TASK.
Count every line below in which "curb" occurs, then give only the count.
━━━━━━━━━━
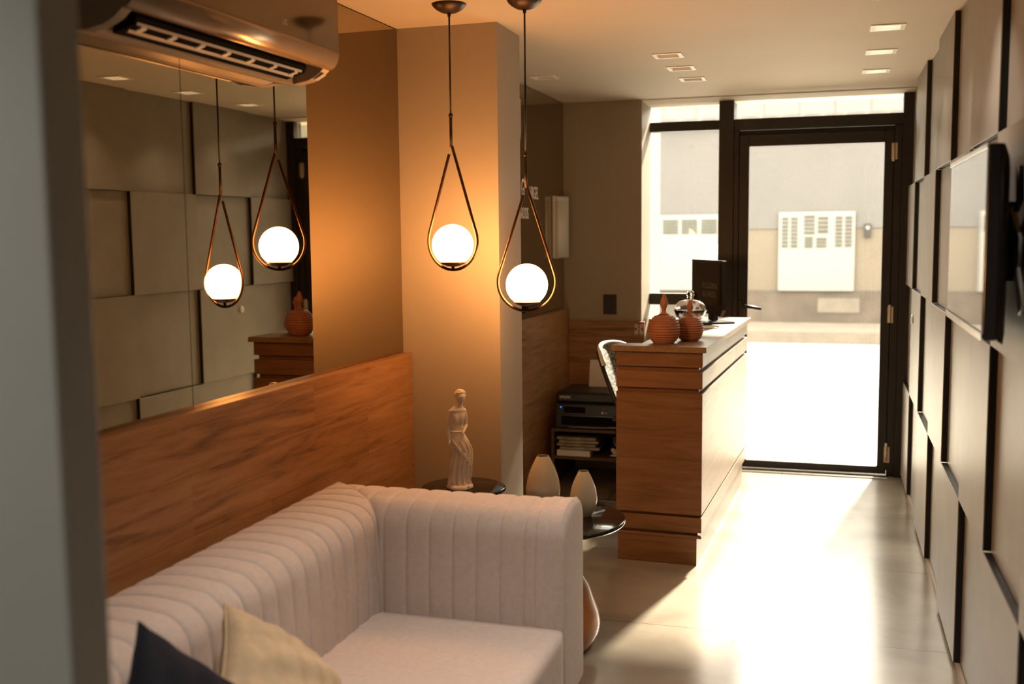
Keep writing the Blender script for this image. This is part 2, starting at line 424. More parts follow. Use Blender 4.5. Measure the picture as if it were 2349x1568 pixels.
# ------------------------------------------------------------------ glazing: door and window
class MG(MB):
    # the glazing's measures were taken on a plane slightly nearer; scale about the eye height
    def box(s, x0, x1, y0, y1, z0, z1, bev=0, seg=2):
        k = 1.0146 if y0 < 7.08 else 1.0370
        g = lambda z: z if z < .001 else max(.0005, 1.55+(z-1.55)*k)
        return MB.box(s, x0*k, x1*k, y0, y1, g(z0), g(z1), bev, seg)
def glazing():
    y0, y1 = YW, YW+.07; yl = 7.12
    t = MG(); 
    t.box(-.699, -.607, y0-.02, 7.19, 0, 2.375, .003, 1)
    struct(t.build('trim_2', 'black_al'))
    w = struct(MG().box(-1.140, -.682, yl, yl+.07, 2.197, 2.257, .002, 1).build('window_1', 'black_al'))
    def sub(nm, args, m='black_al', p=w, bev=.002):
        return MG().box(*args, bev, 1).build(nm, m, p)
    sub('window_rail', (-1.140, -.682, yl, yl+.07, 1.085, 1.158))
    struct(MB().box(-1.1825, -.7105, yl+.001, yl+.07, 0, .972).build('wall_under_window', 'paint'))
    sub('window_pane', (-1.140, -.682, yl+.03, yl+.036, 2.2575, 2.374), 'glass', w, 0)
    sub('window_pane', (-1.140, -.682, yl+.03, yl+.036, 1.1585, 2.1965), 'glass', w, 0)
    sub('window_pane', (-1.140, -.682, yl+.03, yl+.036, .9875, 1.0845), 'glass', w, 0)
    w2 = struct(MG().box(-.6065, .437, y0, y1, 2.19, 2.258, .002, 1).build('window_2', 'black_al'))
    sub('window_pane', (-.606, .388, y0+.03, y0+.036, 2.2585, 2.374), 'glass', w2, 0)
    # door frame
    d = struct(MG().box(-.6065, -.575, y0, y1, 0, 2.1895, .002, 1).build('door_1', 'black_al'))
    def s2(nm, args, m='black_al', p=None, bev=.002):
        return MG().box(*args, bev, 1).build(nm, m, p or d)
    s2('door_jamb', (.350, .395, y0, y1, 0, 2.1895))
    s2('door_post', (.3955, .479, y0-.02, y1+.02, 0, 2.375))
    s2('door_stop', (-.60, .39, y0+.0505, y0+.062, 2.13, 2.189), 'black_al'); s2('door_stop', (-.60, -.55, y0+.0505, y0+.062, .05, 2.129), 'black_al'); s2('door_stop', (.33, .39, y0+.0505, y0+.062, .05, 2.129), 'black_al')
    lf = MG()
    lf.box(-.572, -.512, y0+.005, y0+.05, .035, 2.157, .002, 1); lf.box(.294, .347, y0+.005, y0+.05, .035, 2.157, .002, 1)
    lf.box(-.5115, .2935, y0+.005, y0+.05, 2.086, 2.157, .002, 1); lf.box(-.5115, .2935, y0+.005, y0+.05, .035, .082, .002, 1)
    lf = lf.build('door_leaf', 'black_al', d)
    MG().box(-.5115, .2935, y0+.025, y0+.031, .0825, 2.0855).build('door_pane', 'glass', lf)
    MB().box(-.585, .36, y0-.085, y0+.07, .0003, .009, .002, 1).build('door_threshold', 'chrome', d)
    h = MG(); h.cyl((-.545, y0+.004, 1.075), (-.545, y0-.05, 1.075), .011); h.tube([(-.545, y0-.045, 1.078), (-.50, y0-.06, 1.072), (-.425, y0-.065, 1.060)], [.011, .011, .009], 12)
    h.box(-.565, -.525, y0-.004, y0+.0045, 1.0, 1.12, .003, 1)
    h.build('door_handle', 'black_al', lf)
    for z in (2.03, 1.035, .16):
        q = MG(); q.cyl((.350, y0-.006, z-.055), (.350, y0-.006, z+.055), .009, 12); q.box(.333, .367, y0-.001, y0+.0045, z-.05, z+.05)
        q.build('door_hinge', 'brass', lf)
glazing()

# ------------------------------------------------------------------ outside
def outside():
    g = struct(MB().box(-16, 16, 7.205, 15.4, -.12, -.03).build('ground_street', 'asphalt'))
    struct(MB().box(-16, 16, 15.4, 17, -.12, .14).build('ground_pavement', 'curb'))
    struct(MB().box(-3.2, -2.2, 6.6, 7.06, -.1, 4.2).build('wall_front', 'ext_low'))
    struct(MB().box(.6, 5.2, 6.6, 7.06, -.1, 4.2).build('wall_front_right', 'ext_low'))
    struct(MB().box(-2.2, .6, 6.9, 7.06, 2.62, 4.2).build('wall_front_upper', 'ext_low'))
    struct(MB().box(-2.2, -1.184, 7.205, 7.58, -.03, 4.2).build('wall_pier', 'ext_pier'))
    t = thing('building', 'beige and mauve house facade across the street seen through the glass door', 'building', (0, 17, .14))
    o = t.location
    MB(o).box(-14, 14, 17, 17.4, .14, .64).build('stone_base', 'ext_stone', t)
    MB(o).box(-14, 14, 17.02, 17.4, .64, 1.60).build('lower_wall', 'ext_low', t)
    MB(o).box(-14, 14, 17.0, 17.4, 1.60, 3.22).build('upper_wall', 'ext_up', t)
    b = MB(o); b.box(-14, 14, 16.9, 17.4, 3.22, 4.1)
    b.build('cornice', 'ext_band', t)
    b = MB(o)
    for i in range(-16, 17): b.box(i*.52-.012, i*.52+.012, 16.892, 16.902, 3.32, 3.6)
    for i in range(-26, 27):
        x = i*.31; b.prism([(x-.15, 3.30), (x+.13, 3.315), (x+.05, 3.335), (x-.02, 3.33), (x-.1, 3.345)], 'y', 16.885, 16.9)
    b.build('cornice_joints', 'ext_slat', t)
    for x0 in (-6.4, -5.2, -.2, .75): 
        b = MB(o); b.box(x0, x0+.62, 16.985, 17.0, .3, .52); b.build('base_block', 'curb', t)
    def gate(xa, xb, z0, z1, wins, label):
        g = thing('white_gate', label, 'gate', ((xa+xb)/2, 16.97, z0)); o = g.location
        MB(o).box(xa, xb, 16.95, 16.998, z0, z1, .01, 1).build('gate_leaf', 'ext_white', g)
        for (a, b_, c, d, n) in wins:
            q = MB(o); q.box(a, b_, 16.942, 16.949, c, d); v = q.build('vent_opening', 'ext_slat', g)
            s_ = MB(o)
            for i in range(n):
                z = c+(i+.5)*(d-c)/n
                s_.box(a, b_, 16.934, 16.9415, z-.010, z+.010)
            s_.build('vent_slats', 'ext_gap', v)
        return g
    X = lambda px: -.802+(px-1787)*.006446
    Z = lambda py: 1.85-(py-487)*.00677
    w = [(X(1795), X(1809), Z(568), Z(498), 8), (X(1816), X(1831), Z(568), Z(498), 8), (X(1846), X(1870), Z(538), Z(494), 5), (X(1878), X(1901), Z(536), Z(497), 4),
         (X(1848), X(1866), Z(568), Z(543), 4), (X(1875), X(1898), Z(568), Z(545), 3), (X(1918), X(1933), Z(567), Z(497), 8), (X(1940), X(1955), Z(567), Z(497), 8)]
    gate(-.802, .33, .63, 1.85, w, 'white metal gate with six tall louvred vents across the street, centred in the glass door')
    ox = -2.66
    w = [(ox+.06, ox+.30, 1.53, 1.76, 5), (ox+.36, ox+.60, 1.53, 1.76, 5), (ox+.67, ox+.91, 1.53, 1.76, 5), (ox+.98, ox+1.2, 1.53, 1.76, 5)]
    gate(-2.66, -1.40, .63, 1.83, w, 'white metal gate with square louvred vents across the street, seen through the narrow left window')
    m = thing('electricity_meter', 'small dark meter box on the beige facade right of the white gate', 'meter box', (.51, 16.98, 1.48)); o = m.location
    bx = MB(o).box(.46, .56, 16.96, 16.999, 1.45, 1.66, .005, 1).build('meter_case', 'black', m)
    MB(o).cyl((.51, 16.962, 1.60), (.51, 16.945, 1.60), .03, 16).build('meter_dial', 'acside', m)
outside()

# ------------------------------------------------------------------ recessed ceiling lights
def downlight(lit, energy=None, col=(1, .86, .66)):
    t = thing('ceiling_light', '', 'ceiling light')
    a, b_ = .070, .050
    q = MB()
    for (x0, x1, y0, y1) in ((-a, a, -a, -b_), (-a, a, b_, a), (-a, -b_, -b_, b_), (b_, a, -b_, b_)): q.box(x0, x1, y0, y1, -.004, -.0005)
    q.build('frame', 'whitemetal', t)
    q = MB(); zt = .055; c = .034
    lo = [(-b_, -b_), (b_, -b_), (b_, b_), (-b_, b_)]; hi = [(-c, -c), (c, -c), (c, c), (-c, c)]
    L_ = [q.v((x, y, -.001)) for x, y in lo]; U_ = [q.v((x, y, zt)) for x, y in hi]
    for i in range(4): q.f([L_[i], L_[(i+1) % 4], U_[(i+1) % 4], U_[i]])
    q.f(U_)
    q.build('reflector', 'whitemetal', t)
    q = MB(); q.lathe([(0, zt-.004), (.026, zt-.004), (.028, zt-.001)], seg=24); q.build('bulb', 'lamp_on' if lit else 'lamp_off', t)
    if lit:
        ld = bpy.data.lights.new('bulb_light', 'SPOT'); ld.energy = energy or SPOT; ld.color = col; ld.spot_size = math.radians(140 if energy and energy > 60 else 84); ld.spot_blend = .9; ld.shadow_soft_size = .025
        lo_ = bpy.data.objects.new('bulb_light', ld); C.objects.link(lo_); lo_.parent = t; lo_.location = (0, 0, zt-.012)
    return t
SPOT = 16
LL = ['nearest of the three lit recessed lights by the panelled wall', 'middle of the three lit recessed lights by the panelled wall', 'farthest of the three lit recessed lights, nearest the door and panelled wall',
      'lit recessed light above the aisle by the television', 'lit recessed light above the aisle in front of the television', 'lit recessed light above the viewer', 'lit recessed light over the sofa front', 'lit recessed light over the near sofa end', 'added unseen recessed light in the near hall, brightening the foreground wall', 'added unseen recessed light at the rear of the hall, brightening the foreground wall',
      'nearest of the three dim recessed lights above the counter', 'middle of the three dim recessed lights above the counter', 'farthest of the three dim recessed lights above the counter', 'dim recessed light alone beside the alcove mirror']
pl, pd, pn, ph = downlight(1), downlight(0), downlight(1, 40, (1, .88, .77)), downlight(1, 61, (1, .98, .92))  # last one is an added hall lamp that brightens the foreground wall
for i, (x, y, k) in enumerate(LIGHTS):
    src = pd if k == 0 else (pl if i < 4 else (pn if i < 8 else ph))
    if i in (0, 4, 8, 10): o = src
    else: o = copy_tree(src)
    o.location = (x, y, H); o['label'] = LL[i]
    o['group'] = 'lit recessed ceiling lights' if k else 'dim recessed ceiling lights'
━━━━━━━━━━
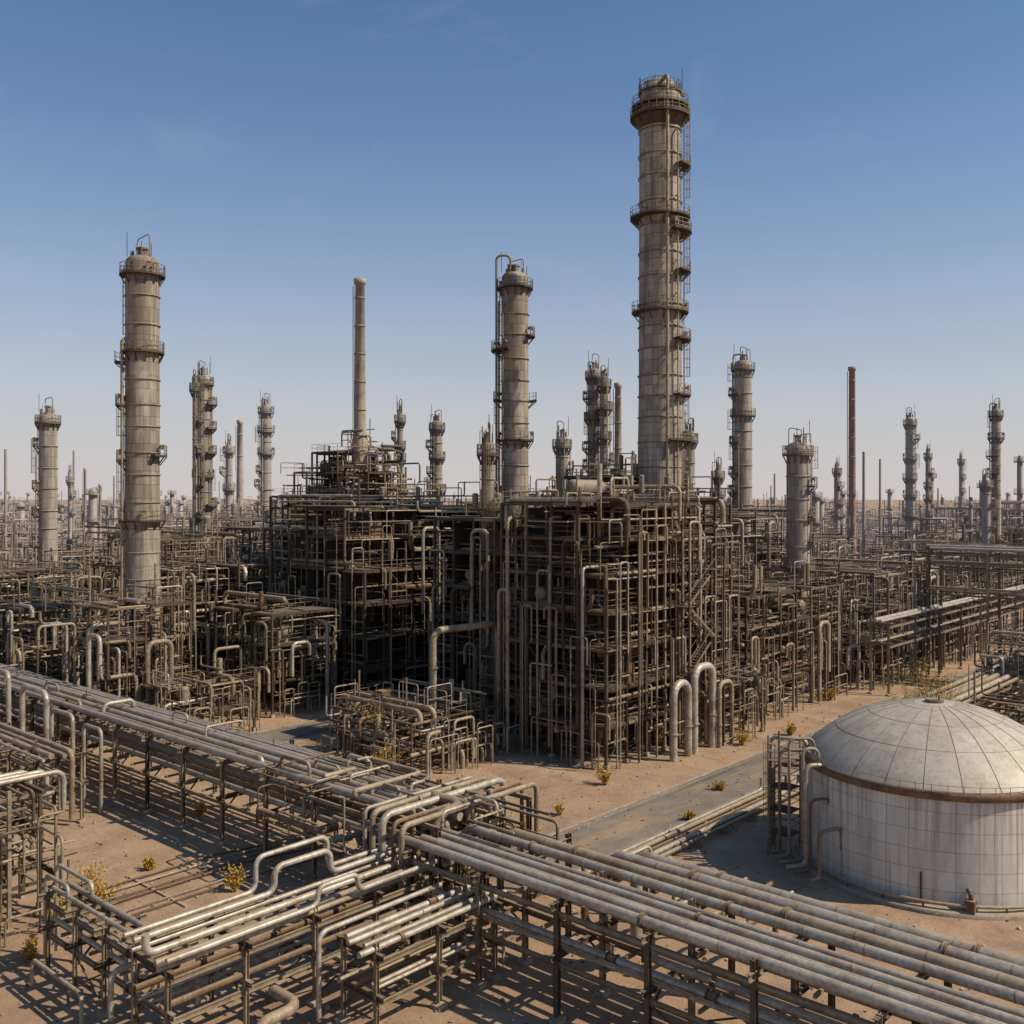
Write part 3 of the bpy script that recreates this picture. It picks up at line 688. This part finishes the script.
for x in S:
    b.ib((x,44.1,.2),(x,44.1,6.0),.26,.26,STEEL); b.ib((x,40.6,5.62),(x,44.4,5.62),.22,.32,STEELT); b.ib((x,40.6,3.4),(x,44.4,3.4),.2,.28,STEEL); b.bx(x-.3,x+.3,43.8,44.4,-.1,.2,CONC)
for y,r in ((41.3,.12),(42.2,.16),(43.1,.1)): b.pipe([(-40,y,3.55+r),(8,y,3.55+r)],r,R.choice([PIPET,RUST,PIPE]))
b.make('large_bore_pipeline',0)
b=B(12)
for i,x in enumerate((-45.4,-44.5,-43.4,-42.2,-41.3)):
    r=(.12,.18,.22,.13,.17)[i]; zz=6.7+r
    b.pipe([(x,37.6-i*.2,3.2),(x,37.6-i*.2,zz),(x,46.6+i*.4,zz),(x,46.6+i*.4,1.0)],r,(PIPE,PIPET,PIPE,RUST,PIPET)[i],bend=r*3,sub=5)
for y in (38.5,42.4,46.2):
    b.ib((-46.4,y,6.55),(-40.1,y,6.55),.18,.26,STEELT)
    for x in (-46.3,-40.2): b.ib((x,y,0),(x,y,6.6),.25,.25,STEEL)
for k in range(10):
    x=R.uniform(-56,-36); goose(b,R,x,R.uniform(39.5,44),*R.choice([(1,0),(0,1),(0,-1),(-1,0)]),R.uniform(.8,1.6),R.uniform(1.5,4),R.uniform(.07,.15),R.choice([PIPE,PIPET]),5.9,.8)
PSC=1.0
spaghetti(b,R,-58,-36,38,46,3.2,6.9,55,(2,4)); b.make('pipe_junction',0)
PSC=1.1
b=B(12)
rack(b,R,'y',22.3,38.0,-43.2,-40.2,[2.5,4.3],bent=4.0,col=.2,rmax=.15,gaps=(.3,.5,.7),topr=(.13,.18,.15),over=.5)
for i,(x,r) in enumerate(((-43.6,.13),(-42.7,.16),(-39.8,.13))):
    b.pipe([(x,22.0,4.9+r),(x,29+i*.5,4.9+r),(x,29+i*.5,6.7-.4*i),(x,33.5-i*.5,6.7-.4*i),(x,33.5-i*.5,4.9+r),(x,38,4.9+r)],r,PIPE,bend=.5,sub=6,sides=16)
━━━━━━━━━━
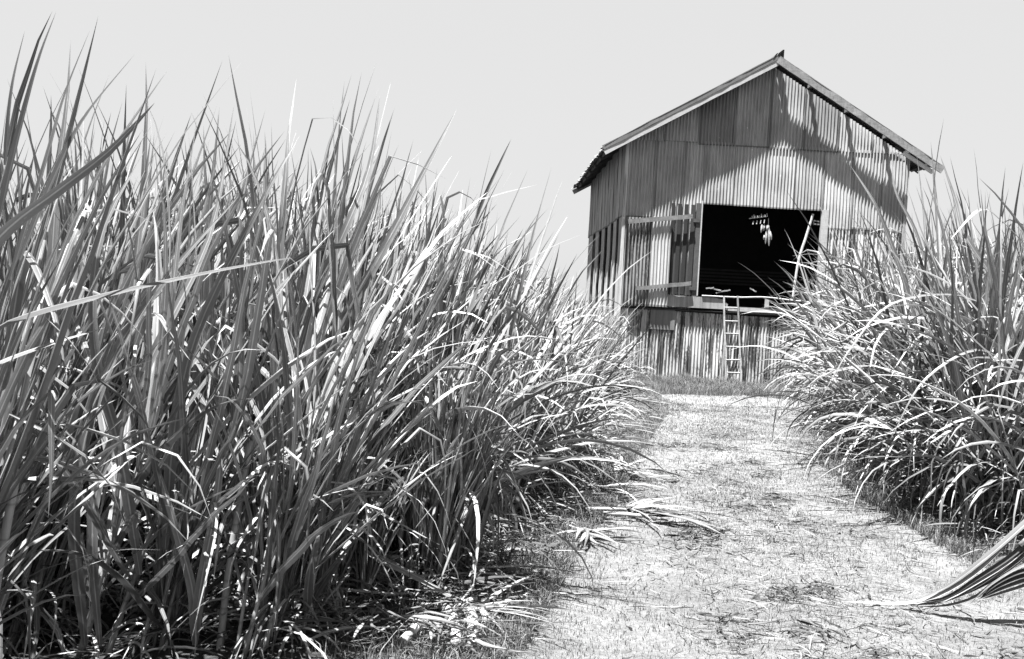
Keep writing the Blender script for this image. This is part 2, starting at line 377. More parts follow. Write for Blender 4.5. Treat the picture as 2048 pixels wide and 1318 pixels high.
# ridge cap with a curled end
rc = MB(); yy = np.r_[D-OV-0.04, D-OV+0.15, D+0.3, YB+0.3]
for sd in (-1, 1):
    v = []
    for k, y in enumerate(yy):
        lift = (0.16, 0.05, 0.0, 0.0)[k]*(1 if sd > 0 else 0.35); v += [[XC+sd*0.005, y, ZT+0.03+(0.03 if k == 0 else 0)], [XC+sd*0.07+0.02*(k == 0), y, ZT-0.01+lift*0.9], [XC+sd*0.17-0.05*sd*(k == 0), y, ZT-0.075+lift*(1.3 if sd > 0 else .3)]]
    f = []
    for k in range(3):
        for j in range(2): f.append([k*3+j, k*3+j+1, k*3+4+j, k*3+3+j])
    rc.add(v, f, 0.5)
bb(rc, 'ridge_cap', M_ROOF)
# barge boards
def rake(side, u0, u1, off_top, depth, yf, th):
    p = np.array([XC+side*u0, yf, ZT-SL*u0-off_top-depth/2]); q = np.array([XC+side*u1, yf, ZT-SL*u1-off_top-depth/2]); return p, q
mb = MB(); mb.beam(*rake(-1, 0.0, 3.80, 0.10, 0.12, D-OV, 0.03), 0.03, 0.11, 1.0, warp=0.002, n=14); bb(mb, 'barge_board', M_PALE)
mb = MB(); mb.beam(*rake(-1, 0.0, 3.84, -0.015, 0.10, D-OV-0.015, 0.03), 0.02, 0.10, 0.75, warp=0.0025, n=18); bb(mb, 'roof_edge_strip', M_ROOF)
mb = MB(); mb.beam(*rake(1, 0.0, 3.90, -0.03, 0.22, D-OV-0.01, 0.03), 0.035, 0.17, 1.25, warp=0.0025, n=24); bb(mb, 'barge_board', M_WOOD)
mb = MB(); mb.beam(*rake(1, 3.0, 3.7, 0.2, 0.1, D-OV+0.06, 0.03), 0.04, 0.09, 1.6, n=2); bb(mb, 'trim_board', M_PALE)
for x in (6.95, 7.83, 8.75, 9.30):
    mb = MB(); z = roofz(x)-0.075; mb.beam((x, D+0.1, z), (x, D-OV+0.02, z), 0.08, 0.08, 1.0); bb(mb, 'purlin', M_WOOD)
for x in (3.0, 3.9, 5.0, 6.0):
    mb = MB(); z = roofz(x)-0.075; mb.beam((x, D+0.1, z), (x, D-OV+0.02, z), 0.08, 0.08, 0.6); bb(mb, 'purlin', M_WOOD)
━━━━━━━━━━
RESPONSE BELOW.
2